- [WORK TO COMPLETE]
Print out every line, exactly as written.

- [STORED DATA]
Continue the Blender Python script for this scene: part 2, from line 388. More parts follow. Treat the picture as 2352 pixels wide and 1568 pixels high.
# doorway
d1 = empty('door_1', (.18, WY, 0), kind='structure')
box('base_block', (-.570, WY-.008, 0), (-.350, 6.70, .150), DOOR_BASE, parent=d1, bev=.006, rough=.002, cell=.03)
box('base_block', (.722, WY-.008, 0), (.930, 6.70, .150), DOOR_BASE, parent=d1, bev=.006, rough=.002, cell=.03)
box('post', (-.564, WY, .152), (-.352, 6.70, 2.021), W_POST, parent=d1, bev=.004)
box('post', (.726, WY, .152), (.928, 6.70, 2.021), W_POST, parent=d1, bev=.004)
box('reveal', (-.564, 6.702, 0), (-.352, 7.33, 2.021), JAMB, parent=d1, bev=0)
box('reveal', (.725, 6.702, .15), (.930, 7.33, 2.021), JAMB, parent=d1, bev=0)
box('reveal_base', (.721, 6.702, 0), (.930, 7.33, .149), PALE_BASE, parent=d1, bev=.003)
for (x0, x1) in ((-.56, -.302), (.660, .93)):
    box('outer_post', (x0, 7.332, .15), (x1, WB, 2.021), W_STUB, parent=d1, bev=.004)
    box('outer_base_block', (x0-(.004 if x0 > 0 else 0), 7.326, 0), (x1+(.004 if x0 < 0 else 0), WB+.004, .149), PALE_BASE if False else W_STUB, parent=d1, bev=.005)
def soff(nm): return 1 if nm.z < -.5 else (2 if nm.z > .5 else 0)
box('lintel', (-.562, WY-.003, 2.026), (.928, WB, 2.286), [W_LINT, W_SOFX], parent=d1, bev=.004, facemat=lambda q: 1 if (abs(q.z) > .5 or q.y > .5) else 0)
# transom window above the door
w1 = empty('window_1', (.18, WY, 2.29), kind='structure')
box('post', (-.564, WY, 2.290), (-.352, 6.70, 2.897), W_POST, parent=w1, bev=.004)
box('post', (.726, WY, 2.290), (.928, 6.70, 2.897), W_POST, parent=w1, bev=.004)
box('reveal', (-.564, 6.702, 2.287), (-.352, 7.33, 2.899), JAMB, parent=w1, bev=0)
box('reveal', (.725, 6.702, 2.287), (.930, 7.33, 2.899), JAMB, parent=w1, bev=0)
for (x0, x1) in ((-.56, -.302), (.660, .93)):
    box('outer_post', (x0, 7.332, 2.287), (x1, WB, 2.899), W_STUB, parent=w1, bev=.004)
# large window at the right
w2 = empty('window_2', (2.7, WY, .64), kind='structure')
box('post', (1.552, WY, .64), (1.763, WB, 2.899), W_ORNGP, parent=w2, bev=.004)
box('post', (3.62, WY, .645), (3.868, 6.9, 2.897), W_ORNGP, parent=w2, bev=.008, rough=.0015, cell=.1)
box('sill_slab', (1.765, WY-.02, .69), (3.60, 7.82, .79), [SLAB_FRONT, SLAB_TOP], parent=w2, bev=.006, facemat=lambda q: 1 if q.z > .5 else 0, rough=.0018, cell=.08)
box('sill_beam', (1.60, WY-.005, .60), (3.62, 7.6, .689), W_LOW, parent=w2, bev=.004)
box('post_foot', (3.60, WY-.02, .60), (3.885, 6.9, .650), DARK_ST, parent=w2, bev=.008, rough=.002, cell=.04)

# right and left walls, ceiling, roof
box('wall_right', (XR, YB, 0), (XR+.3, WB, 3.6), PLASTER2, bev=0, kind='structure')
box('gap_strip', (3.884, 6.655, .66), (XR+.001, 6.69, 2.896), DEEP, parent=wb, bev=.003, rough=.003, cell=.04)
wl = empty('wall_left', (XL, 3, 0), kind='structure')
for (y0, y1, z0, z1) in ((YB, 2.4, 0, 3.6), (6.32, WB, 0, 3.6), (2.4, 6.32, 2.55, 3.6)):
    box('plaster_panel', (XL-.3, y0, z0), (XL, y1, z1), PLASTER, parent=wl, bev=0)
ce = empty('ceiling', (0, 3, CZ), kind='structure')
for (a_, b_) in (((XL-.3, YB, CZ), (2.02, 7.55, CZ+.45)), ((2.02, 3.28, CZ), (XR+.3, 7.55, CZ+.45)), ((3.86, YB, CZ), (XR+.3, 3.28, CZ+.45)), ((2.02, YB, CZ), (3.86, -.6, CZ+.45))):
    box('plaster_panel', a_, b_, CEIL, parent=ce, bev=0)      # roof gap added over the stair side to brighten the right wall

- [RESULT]
Continue the Blender Python script for this scene: part 2, from line 388. More parts follow. Treat the picture as 2352 pixels wide and 1568 pixels high.
# doorway
d1 = empty('door_1', (.18, WY, 0), kind='structure')
box('base_block', (-.570, WY-.008, 0), (-.350, 6.70, .150), DOOR_BASE, parent=d1, bev=.006, rough=.002, cell=.03)
box('base_block', (.722, WY-.008, 0), (.930, 6.70, .150), DOOR_BASE, parent=d1, bev=.006, rough=.002, cell=.03)
box('post', (-.564, WY, .152), (-.352, 6.70, 2.021), W_POST, parent=d1, bev=.004)
box('post', (.726, WY, .152), (.928, 6.70, 2.021), W_POST, parent=d1, bev=.004)
box('reveal', (-.564, 6.702, 0), (-.352, 7.33, 2.021), JAMB, parent=d1, bev=0)
box('reveal', (.725, 6.702, .15), (.930, 7.33, 2.021), JAMB, parent=d1, bev=0)
box('reveal_base', (.721, 6.702, 0), (.930, 7.33, .149), PALE_BASE, parent=d1, bev=.003)
for (x0, x1) in ((-.56, -.302), (.660, .93)):
    box('outer_post', (x0, 7.332, .15), (x1, WB, 2.021), W_STUB, parent=d1, bev=.004)
    box('outer_base_block', (x0-(.004 if x0 > 0 else 0), 7.326, 0), (x1+(.004 if x0 < 0 else 0), WB+.004, .149), PALE_BASE if False else W_STUB, parent=d1, bev=.005)
def soff(nm): return 1 if nm.z < -.5 else (2 if nm.z > .5 else 0)
box('lintel', (-.562, WY-.003, 2.026), (.928, WB, 2.286), [W_LINT, W_SOFX], parent=d1, bev=.004, facemat=lambda q: 1 if (abs(q.z) > .5 or q.y > .5) else 0)
# transom window above the door
w1 = empty('window_1', (.18, WY, 2.29), kind='structure')
box('post', (-.564, WY, 2.290), (-.352, 6.70, 2.897), W_POST, parent=w1, bev=.004)
box('post', (.726, WY, 2.290), (.928, 6.70, 2.897), W_POST, parent=w1, bev=.004)
box('reveal', (-.564, 6.702, 2.287), (-.352, 7.33, 2.899), JAMB, parent=w1, bev=0)
box('reveal', (.725, 6.702, 2.287), (.930, 7.33, 2.899), JAMB, parent=w1, bev=0)
for (x0, x1) in ((-.56, -.302), (.660, .93)):
    box('outer_post', (x0, 7.332, 2.287), (x1, WB, 2.899), W_STUB, parent=w1, bev=.004)
# large window at the right
w2 = empty('window_2', (2.7, WY, .64), kind='structure')
box('post', (1.552, WY, .64), (1.763, WB, 2.899), W_ORNGP, parent=w2, bev=.004)
box('post', (3.62, WY, .645), (3.868, 6.9, 2.897), W_ORNGP, parent=w2, bev=.008, rough=.0015, cell=.1)
box('sill_slab', (1.765, WY-.02, .69), (3.60, 7.82, .79), [SLAB_FRONT, SLAB_TOP], parent=w2, bev=.006, facemat=lambda q: 1 if q.z > .5 else 0, rough=.0018, cell=.08)
box('sill_beam', (1.60, WY-.005, .60), (3.62, 7.6, .689), W_LOW, parent=w2, bev=.004)
box('post_foot', (3.60, WY-.02, .60), (3.885, 6.9, .650), DARK_ST, parent=w2, bev=.008, rough=.002, cell=.04)

# right and left walls, ceiling, roof
box('wall_right', (XR, YB, 0), (XR+.3, WB, 3.6), PLASTER2, bev=0, kind='structure')
box('gap_strip', (3.884, 6.655, .66), (XR+.001, 6.69, 2.896), DEEP, parent=wb, bev=.003, rough=.003, cell=.04)
wl = empty('wall_left', (XL, 3, 0), kind='structure')
for (y0, y1, z0, z1) in ((YB, 2.4, 0, 3.6), (6.32, WB, 0, 3.6), (2.4, 6.32, 2.55, 3.6)):
    box('plaster_panel', (XL-.3, y0, z0), (XL, y1, z1), PLASTER, parent=wl, bev=0)
ce = empty('ceiling', (0, 3, CZ), kind='structure')
for (a_, b_) in (((XL-.3, YB, CZ), (2.02, 7.55, CZ+.45)), ((2.02, 3.28, CZ), (XR+.3, 7.55, CZ+.45)), ((3.86, YB, CZ), (XR+.3, 3.28, CZ+.45)), ((2.02, YB, CZ), (3.86, -.6, CZ+.45))):
    box('plaster_panel', a_, b_, CEIL, parent=ce, bev=0)      # roof gap added over the stair side to brighten the right wall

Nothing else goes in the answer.